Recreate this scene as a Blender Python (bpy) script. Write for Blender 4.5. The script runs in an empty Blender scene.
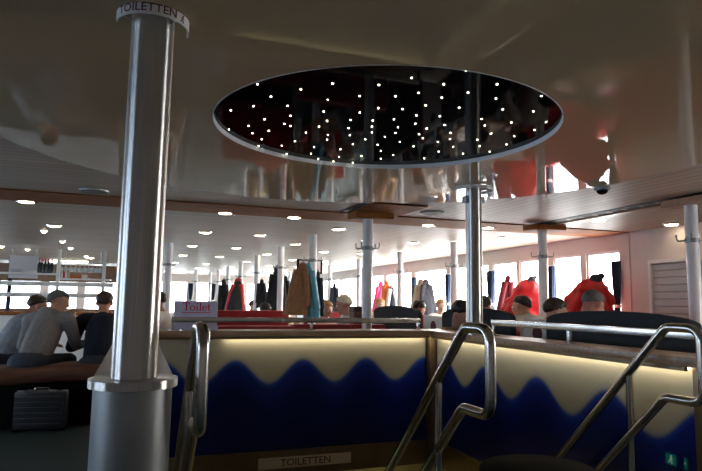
import bpy, bmesh, random
from math import *
from mathutils import Vector, Matrix, Euler, noise

random.seed(7)
S = bpy.context.scene
COL = S.collection

# ------------------------------------------------------------------ camera model (seated photographer, eye 1.2 m)
F, YAW, PITCH, ROLL, H = 588.0, radians(19.7), radians(6.53), radians(0.84), 1.2
FW = Vector((sin(YAW)*cos(PITCH), cos(YAW)*cos(PITCH), sin(PITCH)))
RT0 = Vector((cos(YAW), -sin(YAW), 0)); UP0 = RT0.cross(FW)
RT = RT0*cos(ROLL)+UP0*sin(ROLL); UP = UP0*cos(ROLL)-RT0*sin(ROLL)
EYE = Vector((0, 0, H))
def ray(px, py): return FW+RT*((px-351)/F)-UP*((py-235.5)/F)
def atY(px, py, Y): d = ray(px, py); return EYE+d*(Y/d.y)
def atX(px, py, X): d = ray(px, py); return EYE+d*(X/d.x)
def atZ(px, py, Z): d = ray(px, py); return EYE+d*((Z-H)/d.z)

ZC = 2.11          # plank ceiling height

# ------------------------------------------------------------------ materials
MATS = {}
def nodes_of(m):
    m.use_nodes = True
    nt = m.node_tree
    return nt, nt.nodes['Principled BSDF']
def mat(name, col, rough=.5, metal=0, var=0.0, vscale=8, stretch=(1,1,1), bump=0.0, spec=.5, coat=0, coatr=.05, sheen=0, second=None):
    if name in MATS: return MATS[name]
    m = bpy.data.materials.new(name); nt, b = nodes_of(m)
    b.inputs['Base Color'].default_value = (*col, 1)
    b.inputs['Roughness'].default_value = rough
    b.inputs['Metallic'].default_value = metal
    b.inputs['Specular IOR Level'].default_value = spec
    b.inputs['Coat Weight'].default_value = coat
    b.inputs['Coat Roughness'].default_value = coatr
    b.inputs['Sheen Weight'].default_value = sheen
    if var or bump:
        tc = nt.nodes.new('ShaderNodeTexCoord'); mp = nt.nodes.new('ShaderNodeMapping')
        mp.inputs['Scale'].default_value = stretch
        nz = nt.nodes.new('ShaderNodeTexNoise'); nz.inputs['Scale'].default_value = vscale; nz.inputs['Detail'].default_value = 5
        nt.links.new(tc.outputs['Object'], mp.inputs['Vector']); nt.links.new(mp.outputs['Vector'], nz.inputs['Vector'])
        if var:
            rp = nt.nodes.new('ShaderNodeValToRGB')
            c2 = second or tuple(min(1, c*(1+var)) for c in col); c1 = col if second else tuple(c*(1-var) for c in col)
            rp.color_ramp.elements[0].position = .3; rp.color_ramp.elements[1].position = .7
            rp.color_ramp.elements[0].color = (*c1, 1); rp.color_ramp.elements[1].color = (*c2, 1)
            nt.links.new(nz.outputs['Fac'], rp.inputs['Fac']); nt.links.new(rp.outputs['Color'], b.inputs['Base Color'])
        if bump:
            bp = nt.nodes.new('ShaderNodeBump'); bp.inputs['Strength'].default_value = bump; bp.inputs['Distance'].default_value = .01
            nt.links.new(nz.outputs['Fac'], bp.inputs['Height']); nt.links.new(bp.outputs['Normal'], b.inputs['Normal'])
    MATS[name] = m
    return m
def emit(name, col, strength):
    if name in MATS: return MATS[name]
    m = bpy.data.materials.new(name); nt, b = nodes_of(m)
    b.inputs['Base Color'].default_value = (*col, 1)
    b.inputs['Emission Color'].default_value = (*col, 1)
    b.inputs['Emission Strength'].default_value = strength
    MATS[name] = m
    return m
def math_node(nt, op, a, b=None):
    n = nt.nodes.new('ShaderNodeMath'); n.operation = op
    for i, v in enumerate((a, b)):
        if v is None: continue
        if isinstance(v, (int, float)): n.inputs[i].default_value = v
        else: nt.links.new(v, n.inputs[i])
    return n.outputs[0]
def plank_mat(name, col, rough, mode, pitch=.1):
    """painted metal ceiling boards with dark joints; mode X / Y = axis across the boards, B = by bay"""
    m = bpy.data.materials.new(name); nt, b = nodes_of(m)
    tc = nt.nodes.new('ShaderNodeTexCoord'); sp = nt.nodes.new('ShaderNodeSeparateXYZ')
    nt.links.new(tc.outputs['Object'], sp.inputs[0])
    if mode == 'B':
        g = math_node(nt, 'GREATER_THAN', sp.outputs['X'], 2.4)
        a = math_node(nt, 'MULTIPLY', sp.outputs['X'], g)
        gi = math_node(nt, 'SUBTRACT', 1.0, g)
        c = math_node(nt, 'ADD', a, math_node(nt, 'MULTIPLY', sp.outputs['Y'], gi))
    else: c = sp.outputs[mode]
    fr = math_node(nt, 'FRACT', math_node(nt, 'MULTIPLY', c, 1/pitch))
    d = math_node(nt, 'ABSOLUTE', math_node(nt, 'SUBTRACT', fr, .5))
    gr = math_node(nt, 'GREATER_THAN', d, .46)
    fl = math_node(nt, 'FLOOR', math_node(nt, 'MULTIPLY', c, 1/pitch))
    wn = nt.nodes.new('ShaderNodeTexWhiteNoise'); wn.noise_dimensions = '1D'; nt.links.new(fl, wn.inputs['W'])
    mx = nt.nodes.new('ShaderNodeMix'); mx.data_type = 'RGBA'
    mx.inputs['A'].default_value = (*[k*.84 for k in col], 1); mx.inputs['B'].default_value = (*col, 1)
    nt.links.new(wn.outputs['Value'], mx.inputs['Factor'])
    m2 = nt.nodes.new('ShaderNodeMix'); m2.data_type = 'RGBA'; m2.inputs['B'].default_value = (*[k*.3 for k in col], 1)
    nt.links.new(mx.outputs['Result'], m2.inputs['A']); nt.links.new(gr, m2.inputs['Factor'])
    nt.links.new(m2.outputs['Result'], b.inputs['Base Color'])
    b.inputs['Roughness'].default_value = rough; b.inputs['Specular IOR Level'].default_value = .16
    bp = nt.nodes.new('ShaderNodeBump'); bp.inputs['Strength'].default_value = .25; bp.inputs['Distance'].default_value = .004; bp.invert = True
    nt.links.new(d, bp.inputs['Height']); nt.links.new(bp.outputs['Normal'], b.inputs['Normal'])
    MATS[name] = m
    return m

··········

Extract, word for word, each line from the top of the data down to and including the line with "COL = S.collection"; skip the pictures.

Recreate this scene as a Blender Python (bpy) script. Write for Blender 4.5. The script runs in an empty Blender scene.
import bpy, bmesh, random
from math import *
from mathutils import Vector, Matrix, Euler, noise

random.seed(7)
S = bpy.context.scene
COL = S.collection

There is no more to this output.